■ Problem description: Below are records to be output exactly, every one of them.

■ Provided data:
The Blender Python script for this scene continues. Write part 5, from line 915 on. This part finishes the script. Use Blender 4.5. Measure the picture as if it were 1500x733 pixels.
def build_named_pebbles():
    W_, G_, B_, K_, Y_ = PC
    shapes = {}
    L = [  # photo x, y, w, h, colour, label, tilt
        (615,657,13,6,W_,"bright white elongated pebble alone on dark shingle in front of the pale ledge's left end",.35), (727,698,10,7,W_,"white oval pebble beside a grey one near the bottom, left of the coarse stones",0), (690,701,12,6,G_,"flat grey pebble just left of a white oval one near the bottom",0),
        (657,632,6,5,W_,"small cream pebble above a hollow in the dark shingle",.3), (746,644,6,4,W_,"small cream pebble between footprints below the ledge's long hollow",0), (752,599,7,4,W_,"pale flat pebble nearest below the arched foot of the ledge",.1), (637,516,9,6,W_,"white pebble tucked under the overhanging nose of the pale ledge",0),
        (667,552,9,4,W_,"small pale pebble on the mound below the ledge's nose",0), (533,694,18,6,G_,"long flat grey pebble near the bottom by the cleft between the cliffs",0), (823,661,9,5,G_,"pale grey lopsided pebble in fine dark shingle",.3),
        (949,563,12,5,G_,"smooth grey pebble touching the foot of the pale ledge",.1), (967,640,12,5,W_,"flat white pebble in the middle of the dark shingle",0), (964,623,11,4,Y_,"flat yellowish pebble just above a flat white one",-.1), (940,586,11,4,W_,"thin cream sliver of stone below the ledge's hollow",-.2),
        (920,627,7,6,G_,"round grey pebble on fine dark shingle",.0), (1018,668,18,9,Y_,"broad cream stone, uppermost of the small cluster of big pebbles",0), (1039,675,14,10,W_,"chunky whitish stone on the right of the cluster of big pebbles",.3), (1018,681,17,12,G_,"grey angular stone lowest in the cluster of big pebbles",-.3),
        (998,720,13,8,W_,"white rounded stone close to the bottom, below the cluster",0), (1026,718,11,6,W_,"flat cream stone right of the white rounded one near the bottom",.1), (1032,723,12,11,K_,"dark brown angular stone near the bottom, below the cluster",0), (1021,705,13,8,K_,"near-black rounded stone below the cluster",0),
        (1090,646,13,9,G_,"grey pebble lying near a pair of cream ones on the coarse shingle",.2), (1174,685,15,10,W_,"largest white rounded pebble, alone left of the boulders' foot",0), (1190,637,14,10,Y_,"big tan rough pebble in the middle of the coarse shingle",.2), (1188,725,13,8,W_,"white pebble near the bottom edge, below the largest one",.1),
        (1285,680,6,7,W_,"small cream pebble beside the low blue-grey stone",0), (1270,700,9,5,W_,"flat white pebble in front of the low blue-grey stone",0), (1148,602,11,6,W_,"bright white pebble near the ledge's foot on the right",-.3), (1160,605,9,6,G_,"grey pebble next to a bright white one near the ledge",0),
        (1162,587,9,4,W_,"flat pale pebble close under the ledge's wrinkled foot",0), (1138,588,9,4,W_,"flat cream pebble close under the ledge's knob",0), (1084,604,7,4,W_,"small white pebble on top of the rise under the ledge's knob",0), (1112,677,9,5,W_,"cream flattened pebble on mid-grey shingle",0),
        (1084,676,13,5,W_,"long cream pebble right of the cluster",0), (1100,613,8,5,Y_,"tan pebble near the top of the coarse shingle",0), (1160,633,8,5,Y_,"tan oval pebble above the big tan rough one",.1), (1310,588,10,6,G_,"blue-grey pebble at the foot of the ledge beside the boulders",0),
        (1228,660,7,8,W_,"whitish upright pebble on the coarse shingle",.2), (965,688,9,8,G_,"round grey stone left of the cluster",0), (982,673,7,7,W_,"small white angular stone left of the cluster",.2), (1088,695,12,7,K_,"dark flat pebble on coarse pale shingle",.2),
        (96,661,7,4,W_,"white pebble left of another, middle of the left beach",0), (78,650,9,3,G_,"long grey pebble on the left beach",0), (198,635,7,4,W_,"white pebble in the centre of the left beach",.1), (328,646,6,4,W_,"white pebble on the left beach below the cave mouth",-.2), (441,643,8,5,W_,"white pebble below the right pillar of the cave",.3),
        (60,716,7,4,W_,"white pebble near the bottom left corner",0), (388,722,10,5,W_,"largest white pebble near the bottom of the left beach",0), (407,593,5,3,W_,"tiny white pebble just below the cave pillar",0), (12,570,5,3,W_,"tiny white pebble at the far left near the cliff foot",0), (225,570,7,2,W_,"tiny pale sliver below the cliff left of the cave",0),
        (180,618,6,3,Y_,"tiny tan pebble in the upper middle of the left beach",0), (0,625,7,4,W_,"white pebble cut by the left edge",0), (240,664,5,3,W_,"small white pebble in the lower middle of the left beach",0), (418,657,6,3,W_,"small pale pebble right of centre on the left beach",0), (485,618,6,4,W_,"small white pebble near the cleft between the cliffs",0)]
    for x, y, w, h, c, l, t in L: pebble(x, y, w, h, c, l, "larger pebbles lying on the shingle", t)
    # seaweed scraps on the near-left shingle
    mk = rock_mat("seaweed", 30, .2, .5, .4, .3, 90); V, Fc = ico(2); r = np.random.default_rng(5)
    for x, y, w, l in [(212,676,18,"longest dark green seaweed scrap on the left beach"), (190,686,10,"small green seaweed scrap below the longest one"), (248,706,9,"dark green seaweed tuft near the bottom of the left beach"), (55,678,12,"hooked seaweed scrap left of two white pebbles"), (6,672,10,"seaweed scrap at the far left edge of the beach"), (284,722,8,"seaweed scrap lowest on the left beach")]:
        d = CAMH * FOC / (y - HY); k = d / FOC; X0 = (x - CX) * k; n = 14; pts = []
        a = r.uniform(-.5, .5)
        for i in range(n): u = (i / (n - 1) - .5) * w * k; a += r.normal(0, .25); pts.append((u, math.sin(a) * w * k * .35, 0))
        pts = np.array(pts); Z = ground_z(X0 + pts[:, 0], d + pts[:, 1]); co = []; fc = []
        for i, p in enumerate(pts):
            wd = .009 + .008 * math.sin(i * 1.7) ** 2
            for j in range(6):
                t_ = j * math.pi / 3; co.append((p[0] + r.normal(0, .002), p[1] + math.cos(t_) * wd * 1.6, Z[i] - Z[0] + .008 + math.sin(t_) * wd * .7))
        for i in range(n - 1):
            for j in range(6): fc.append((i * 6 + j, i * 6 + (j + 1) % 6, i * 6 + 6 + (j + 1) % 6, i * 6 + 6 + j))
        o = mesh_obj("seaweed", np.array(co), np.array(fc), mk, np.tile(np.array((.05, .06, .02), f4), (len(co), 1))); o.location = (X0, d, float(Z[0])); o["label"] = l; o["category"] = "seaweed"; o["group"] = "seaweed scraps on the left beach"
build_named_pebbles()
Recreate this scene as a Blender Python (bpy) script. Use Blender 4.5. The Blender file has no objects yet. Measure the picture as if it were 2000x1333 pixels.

■ Exercise result:
The Blender Python script for this scene continues. Write part 5, from line 915 on. This part finishes the script. Use Blender 4.5. Measure the picture as if it were 1500x733 pixels.
def build_named_pebbles():
    W_, G_, B_, K_, Y_ = PC
    shapes = {}
    L = [  # photo x, y, w, h, colour, label, tilt
        (615,657,13,6,W_,"bright white elongated pebble alone on dark shingle in front of the pale ledge's left end",.35), (727,698,10,7,W_,"white oval pebble beside a grey one near the bottom, left of the coarse stones",0), (690,701,12,6,G_,"flat grey pebble just left of a white oval one near the bottom",0),
        (657,632,6,5,W_,"small cream pebble above a hollow in the dark shingle",.3), (746,644,6,4,W_,"small cream pebble between footprints below the ledge's long hollow",0), (752,599,7,4,W_,"pale flat pebble nearest below the arched foot of the ledge",.1), (637,516,9,6,W_,"white pebble tucked under the overhanging nose of the pale ledge",0),
        (667,552,9,4,W_,"small pale pebble on the mound below the ledge's nose",0), (533,694,18,6,G_,"long flat grey pebble near the bottom by the cleft between the cliffs",0), (823,661,9,5,G_,"pale grey lopsided pebble in fine dark shingle",.3),
        (949,563,12,5,G_,"smooth grey pebble touching the foot of the pale ledge",.1), (967,640,12,5,W_,"flat white pebble in the middle of the dark shingle",0), (964,623,11,4,Y_,"flat yellowish pebble just above a flat white one",-.1), (940,586,11,4,W_,"thin cream sliver of stone below the ledge's hollow",-.2),
        (920,627,7,6,G_,"round grey pebble on fine dark shingle",.0), (1018,668,18,9,Y_,"broad cream stone, uppermost of the small cluster of big pebbles",0), (1039,675,14,10,W_,"chunky whitish stone on the right of the cluster of big pebbles",.3), (1018,681,17,12,G_,"grey angular stone lowest in the cluster of big pebbles",-.3),
        (998,720,13,8,W_,"white rounded stone close to the bottom, below the cluster",0), (1026,718,11,6,W_,"flat cream stone right of the white rounded one near the bottom",.1), (1032,723,12,11,K_,"dark brown angular stone near the bottom, below the cluster",0), (1021,705,13,8,K_,"near-black rounded stone below the cluster",0),
        (1090,646,13,9,G_,"grey pebble lying near a pair of cream ones on the coarse shingle",.2), (1174,685,15,10,W_,"largest white rounded pebble, alone left of the boulders' foot",0), (1190,637,14,10,Y_,"big tan rough pebble in the middle of the coarse shingle",.2), (1188,725,13,8,W_,"white pebble near the bottom edge, below the largest one",.1),
        (1285,680,6,7,W_,"small cream pebble beside the low blue-grey stone",0), (1270,700,9,5,W_,"flat white pebble in front of the low blue-grey stone",0), (1148,602,11,6,W_,"bright white pebble near the ledge's foot on the right",-.3), (1160,605,9,6,G_,"grey pebble next to a bright white one near the ledge",0),
        (1162,587,9,4,W_,"flat pale pebble close under the ledge's wrinkled foot",0), (1138,588,9,4,W_,"flat cream pebble close under the ledge's knob",0), (1084,604,7,4,W_,"small white pebble on top of the rise under the ledge's knob",0), (1112,677,9,5,W_,"cream flattened pebble on mid-grey shingle",0),
        (1084,676,13,5,W_,"long cream pebble right of the cluster",0), (1100,613,8,5,Y_,"tan pebble near the top of the coarse shingle",0), (1160,633,8,5,Y_,"tan oval pebble above the big tan rough one",.1), (1310,588,10,6,G_,"blue-grey pebble at the foot of the ledge beside the boulders",0),
        (1228,660,7,8,W_,"whitish upright pebble on the coarse shingle",.2), (965,688,9,8,G_,"round grey stone left of the cluster",0), (982,673,7,7,W_,"small white angular stone left of the cluster",.2), (1088,695,12,7,K_,"dark flat pebble on coarse pale shingle",.2),
        (96,661,7,4,W_,"white pebble left of another, middle of the left beach",0), (78,650,9,3,G_,"long grey pebble on the left beach",0), (198,635,7,4,W_,"white pebble in the centre of the left beach",.1), (328,646,6,4,W_,"white pebble on the left beach below the cave mouth",-.2), (441,643,8,5,W_,"white pebble below the right pillar of the cave",.3),
        (60,716,7,4,W_,"white pebble near the bottom left corner",0), (388,722,10,5,W_,"largest white pebble near the bottom of the left beach",0), (407,593,5,3,W_,"tiny white pebble just below the cave pillar",0), (12,570,5,3,W_,"tiny white pebble at the far left near the cliff foot",0), (225,570,7,2,W_,"tiny pale sliver below the cliff left of the cave",0),
        (180,618,6,3,Y_,"tiny tan pebble in the upper middle of the left beach",0), (0,625,7,4,W_,"white pebble cut by the left edge",0), (240,664,5,3,W_,"small white pebble in the lower middle of the left beach",0), (418,657,6,3,W_,"small pale pebble right of centre on the left beach",0), (485,618,6,4,W_,"small white pebble near the cleft between the cliffs",0)]
    for x, y, w, h, c, l, t in L: pebble(x, y, w, h, c, l, "larger pebbles lying on the shingle", t)
    # seaweed scraps on the near-left shingle
    mk = rock_mat("seaweed", 30, .2, .5, .4, .3, 90); V, Fc = ico(2); r = np.random.default_rng(5)
    for x, y, w, l in [(212,676,18,"longest dark green seaweed scrap on the left beach"), (190,686,10,"small green seaweed scrap below the longest one"), (248,706,9,"dark green seaweed tuft near the bottom of the left beach"), (55,678,12,"hooked seaweed scrap left of two white pebbles"), (6,672,10,"seaweed scrap at the far left edge of the beach"), (284,722,8,"seaweed scrap lowest on the left beach")]:
        d = CAMH * FOC / (y - HY); k = d / FOC; X0 = (x - CX) * k; n = 14; pts = []
        a = r.uniform(-.5, .5)
        for i in range(n): u = (i / (n - 1) - .5) * w * k; a += r.normal(0, .25); pts.append((u, math.sin(a) * w * k * .35, 0))
        pts = np.array(pts); Z = ground_z(X0 + pts[:, 0], d + pts[:, 1]); co = []; fc = []
        for i, p in enumerate(pts):
            wd = .009 + .008 * math.sin(i * 1.7) ** 2
            for j in range(6):
                t_ = j * math.pi / 3; co.append((p[0] + r.normal(0, .002), p[1] + math.cos(t_) * wd * 1.6, Z[i] - Z[0] + .008 + math.sin(t_) * wd * .7))
        for i in range(n - 1):
            for j in range(6): fc.append((i * 6 + j, i * 6 + (j + 1) % 6, i * 6 + 6 + (j + 1) % 6, i * 6 + 6 + j))
        o = mesh_obj("seaweed", np.array(co), np.array(fc), mk, np.tile(np.array((.05, .06, .02), f4), (len(co), 1))); o.location = (X0, d, float(Z[0])); o["label"] = l; o["category"] = "seaweed"; o["group"] = "seaweed scraps on the left beach"
build_named_pebbles()
Recreate this scene as a Blender Python (bpy) script. Use Blender 4.5. The Blender file has no objects yet. Measure the picture as if it were 2000x1333 pixels.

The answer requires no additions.